102/115 SPIRITUAL CONSCIOUSNESS By FRANK H. SPRAGUE
The awakened genius for discovery and invention soon placed the new-born art upon a practical foundation, by devising instruments suited to its more advanced requirements. Simultaneously with the growth of the ideal philosophy of Descartes, Leibnitz, Kant and Hegel, the religious awakening of the Lutheran reformation, and the marvelous achievements of the Italian Renaissance, the new art of Music found expression in the works of Palestrina, Bach, Mozart, Haydn and Beethoven.
So mightily was the modern world stirred by the desire to become better acquainted with the essential nature of things, that the impetus was felt in all those worlds of expression.
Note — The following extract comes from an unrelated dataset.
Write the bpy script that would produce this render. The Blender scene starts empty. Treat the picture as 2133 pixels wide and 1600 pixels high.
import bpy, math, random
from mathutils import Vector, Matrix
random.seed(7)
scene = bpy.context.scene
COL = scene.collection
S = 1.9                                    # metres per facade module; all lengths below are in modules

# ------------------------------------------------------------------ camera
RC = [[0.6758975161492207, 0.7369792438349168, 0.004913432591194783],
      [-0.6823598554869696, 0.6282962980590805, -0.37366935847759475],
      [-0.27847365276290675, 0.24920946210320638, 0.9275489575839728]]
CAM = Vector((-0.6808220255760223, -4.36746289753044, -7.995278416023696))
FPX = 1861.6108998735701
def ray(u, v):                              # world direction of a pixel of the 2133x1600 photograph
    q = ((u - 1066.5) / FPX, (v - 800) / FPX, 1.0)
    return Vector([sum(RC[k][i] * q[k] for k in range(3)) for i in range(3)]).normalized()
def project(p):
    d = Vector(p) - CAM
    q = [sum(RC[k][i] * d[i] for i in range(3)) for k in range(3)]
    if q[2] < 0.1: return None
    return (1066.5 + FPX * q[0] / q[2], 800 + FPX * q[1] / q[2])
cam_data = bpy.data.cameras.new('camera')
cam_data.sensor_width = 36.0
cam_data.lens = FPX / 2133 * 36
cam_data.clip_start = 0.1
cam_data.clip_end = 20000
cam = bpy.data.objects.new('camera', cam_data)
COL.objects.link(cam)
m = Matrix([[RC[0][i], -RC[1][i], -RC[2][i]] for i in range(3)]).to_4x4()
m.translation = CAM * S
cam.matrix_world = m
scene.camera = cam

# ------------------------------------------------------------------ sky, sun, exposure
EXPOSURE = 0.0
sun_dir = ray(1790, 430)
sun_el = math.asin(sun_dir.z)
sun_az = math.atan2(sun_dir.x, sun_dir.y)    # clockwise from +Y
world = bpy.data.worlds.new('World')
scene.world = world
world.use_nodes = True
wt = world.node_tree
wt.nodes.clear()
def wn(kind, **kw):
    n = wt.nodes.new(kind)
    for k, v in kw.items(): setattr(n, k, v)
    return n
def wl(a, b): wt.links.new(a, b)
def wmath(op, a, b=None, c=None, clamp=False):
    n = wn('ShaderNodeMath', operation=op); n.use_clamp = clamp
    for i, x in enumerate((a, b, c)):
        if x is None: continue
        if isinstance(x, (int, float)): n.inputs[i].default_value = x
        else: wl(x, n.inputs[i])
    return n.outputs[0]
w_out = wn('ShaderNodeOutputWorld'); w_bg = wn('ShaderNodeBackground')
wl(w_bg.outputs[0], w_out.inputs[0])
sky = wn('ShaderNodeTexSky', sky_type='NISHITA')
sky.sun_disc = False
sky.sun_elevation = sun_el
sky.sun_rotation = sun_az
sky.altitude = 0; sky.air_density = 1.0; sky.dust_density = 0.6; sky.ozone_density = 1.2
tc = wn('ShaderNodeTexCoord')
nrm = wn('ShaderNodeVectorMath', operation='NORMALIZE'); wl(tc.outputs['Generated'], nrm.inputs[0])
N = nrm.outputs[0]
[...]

Sculpture achieved its greatest triumphs in ancient Greece, Painting in Italy, and Music in Germany.
It was in the fourteenth century that Music began to make a radical advance beyond the simple forms in which it had been preserved, during the dark ages, mainly through the agency of the church. It then began to assume new importance, as a direct result of attempts to place it upon a substantial scientific foundation.
From that period its growth was rapid and sure. As an art, it rests on a valid basis, both from a psychological and a physiological point of view. Psychologically, it appeals to the higher human faculties, by reason of its power to embody ideas and convey them to the hearer through emotional channels.
Physiologically, it reaches the brain through the auditory nerves, causing sympathetic vibrations in the bodily organism. These operations conform to unvarying natural laws; and the discovery, in modern times, of those laws has established the art on a secure and permanent foundation.
The phenomena of sound previously associated with the world of Nature afford no expression in any way comparable to musical art. A sensitive ear is capable of detecting harmonics in some waterfalls; but such suggestions were too faint and indefinite to call forth a response from human ingenuity; in fact, they first became definitely distinguishable by the aid of modern physics.
In the light of present knowledge, the songs of birds are seen to have been prophetic of the development of vocal music; but even that expression was lacking in the higher animals. Vocal music was probably evolved by slow degrees from forms of speech, being, primitively, scarcely more than inflections or modulations of the talking voice.
To it was added, in time, accompaniments upon such rudely constructed instruments as were then in use. The development of instrumental music within the last few centuries has surpassed, in originality, all previous achievements in any field of art.